Fortitude is one of the four cardinal virtues. That means that the virtue of fortitude can be practiced by anyone, Christian or not, since, unlike the theological virtues, the cardinal virtues are not, in themselves, the gifts of God through grace but the outgrowth of habit.

The virtue of fortitude is commonly called courage, but it is different from what much of what we think of as courage today.

Fortitude is always reasoned and reasonable; the person exercising fortitude is willing to put himself in danger if necessary, but he does not seek danger for danger's sake. Fortitude always serves a higher purpose.

Fortitude Is the Third of the Cardinal Virtues

St. Thomas Aquinas ranked fortitude as the third of the cardinal virtues, because it serves the higher virtues of prudence and justice. Fortitude is the virtue that allows us to overcome fear and to remain steady in our will in the face of all obstacles, physical and spiritual. Prudence and justice are the virtues through which we decide what needs to be done; fortitude gives us the strength to do it.

What Fortitude Is Not

Fortitude is not foolhardiness or rashness, "rushing in where angels fear to tread." Indeed, part of the virtue of fortitude, as Fr. John A. Hardon, S.J., notes in his Modern Catholic Dictionary, is the "curbing of recklessness." Putting our bodies or lives in danger when it is not necessary is not fortitude but foolishness; acting rashly is not a virtue but a vice.

Fortitude Is a Gift of the Holy Spirit

Sometimes, however, the ultimate sacrifice is necessary, in order to stand up for what is right in this world and to save our souls in the next. Fortitude is the virtue of the martyrs, who are willing to give up their lives rather than to renounce their faith. That sacrifice may be passive—Christian martyrs do not actively seek to die for their faith—but it is nonetheless determined and resolute.

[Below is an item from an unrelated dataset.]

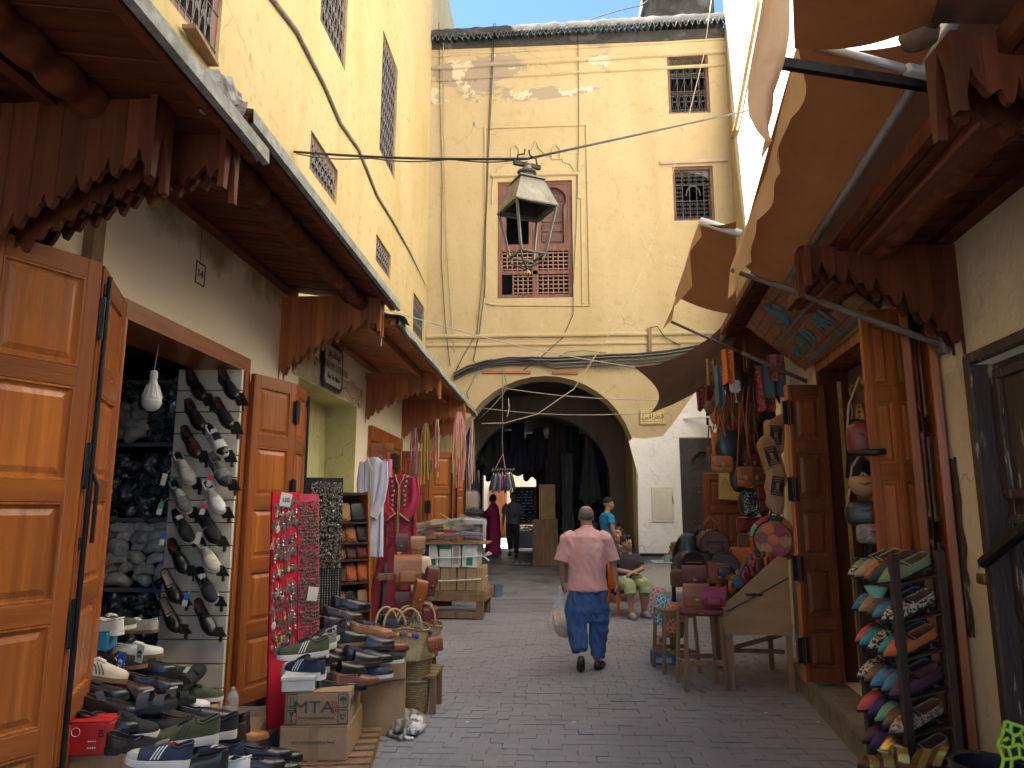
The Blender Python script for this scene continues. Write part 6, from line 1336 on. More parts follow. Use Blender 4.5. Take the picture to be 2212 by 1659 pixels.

Fortitude Is the Virtue of the Martyrs

It is in martyrdom that we see the best example of fortitude rising above a mere cardinal virtue (able to be practiced by anyone) into one of the seven gifts of the Holy Spirit enumerated in Isaiah 11:2-3. But fortitude as a gift of the Holy Spirit also shows itself, as the Catholic Encyclopedia notes, "in moral courage against the evil spirit of the times, against improper fashions, against human respect, against the common tendency to seek at least the comfortable, if not the voluptuous." In other words, fortitude is the virtue that helps us to stand up for what is right, even when others say that Christian belief or moral action is "outdated."

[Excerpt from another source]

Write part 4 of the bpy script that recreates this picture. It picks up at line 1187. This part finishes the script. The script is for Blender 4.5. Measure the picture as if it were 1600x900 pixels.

Fortitude, as a gift of the Holy Spirit, also allows us to cope with poverty and loss, and to cultivate the Christian virtues that allow us to rise above the basic requirements of Christianity. The saints, in their love for God and their fellow man and their determination to do what is right, exhibit fortitude as a supernatural gift of the Holy Spirit, and not merely as a cardinal virtue.